Remembering UNC’s War Dead

Postcard of Memorial Hall, UNC-Chapel Hill
Memorial Hall was the University of North Carolina’s first monument to graduates killed in war. Occupied in 1885, the building honored the University’s Civil War dead as well as David Lowry Swain, who served as the University’s president from 1835-1868, and others who served the University. Memorial Hall was the first building erected on campus after the Civil War. It served as an auditorium, chapel and gymnasium. The walls featured marble tablets listing the names of war dead and others who served the University. A total of 287 UNC graduates died during the Civil War.

By the 1920s Memorial Hall’s interior wood trusses had decayed, leading University officials to declare the building unsafe. Its Victorian Gothic architectural style was also considered outdated. Consequently, the building was demolished in 1930 and a new one, in the Colonial Revival style, constructed in its place. The marble tablets were moved to the new building, and both the tablets and the building remain today. There’s more on Memorial Hall and other campus buildings in the North Carolina Collection Gallery’s exhibit A Dialogue Between Old & New: Notable Buildings on the UNC campus.

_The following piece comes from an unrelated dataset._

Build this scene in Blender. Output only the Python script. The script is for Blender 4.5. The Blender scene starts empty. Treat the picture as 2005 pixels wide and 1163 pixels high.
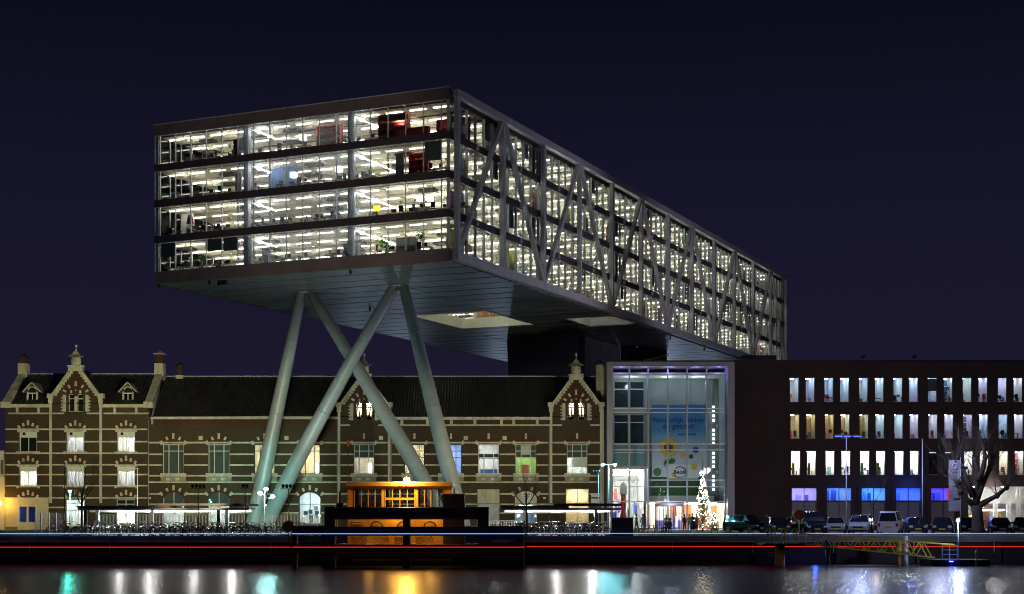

A total of 716 UNC alumni have died in military actions that span from the War of 1812 through Vietnam, Bosnia, the Persian Gulf, Iraq and Afghanistan. Their names are included on The Carolina Alumni Memorial in Memory of Those Lost in Military Service, which sits between Memorial and Phillips halls. The UNC General Alumni Association has created an online database with the names and biographies of the war dead.